┌────────

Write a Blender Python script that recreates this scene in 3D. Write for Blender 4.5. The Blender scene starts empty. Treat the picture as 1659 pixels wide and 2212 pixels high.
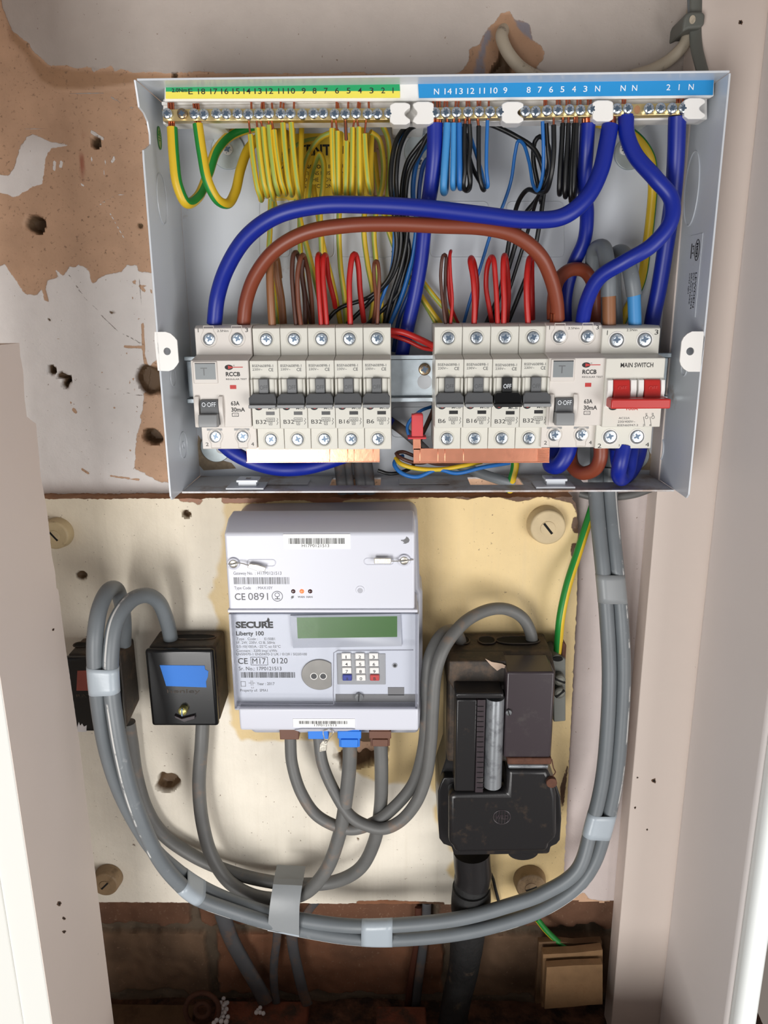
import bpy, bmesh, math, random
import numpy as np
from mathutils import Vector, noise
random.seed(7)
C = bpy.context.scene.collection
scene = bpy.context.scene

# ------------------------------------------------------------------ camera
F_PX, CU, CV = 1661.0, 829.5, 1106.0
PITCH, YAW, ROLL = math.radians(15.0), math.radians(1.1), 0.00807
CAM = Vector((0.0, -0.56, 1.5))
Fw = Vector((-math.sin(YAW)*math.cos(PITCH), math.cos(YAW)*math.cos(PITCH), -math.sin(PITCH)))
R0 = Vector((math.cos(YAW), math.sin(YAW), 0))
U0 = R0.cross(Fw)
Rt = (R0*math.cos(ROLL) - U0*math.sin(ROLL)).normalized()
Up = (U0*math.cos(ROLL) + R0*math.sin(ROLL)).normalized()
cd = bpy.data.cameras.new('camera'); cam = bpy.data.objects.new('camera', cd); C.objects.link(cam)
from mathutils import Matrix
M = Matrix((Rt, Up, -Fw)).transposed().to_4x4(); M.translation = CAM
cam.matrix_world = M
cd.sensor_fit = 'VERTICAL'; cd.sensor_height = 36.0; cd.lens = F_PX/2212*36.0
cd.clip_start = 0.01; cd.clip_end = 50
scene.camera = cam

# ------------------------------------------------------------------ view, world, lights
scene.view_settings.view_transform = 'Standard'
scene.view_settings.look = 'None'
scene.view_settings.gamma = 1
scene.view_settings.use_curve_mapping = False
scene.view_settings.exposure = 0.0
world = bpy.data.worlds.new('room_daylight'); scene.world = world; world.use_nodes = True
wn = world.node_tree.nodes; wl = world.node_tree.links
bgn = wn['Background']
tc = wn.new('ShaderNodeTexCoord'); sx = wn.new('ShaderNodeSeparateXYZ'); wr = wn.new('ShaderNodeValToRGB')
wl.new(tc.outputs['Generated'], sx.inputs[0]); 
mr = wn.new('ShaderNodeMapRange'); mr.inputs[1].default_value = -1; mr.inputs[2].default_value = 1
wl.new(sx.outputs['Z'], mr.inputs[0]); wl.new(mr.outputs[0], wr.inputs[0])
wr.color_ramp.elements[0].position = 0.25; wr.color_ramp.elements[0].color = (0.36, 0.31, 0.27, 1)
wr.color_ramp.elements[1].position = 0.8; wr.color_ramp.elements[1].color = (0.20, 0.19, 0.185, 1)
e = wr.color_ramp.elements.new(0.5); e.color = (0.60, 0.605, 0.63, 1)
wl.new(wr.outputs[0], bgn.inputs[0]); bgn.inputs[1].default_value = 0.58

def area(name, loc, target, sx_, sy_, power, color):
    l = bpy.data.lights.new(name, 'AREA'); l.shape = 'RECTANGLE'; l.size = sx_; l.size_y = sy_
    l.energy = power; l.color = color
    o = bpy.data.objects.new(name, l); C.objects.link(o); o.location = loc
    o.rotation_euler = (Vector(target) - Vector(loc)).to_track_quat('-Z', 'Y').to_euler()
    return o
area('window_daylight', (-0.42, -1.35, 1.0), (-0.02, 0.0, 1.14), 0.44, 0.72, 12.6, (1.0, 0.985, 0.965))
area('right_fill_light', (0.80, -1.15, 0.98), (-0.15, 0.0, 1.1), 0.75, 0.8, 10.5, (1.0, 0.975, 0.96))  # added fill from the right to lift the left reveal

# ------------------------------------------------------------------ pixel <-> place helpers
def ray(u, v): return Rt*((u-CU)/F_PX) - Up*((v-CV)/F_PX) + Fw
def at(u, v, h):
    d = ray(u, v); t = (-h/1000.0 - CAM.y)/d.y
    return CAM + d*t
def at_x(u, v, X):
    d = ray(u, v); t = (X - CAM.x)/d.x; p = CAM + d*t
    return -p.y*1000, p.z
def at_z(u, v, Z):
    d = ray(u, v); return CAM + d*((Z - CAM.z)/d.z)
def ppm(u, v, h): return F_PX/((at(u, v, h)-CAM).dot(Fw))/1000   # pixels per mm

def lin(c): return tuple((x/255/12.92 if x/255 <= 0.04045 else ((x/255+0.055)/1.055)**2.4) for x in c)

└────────

## Requirements
Lines containing the string "pixels" are to be selected and copied.

## Task solution
Write a Blender Python script that recreates this scene in 3D. Write for Blender 4.5. The Blender scene starts empty. Treat the picture as 1659 pixels wide and 2212 pixels high.
def ppm(u, v, h): return F_PX/((at(u, v, h)-CAM).dot(Fw))/1000   # pixels per mm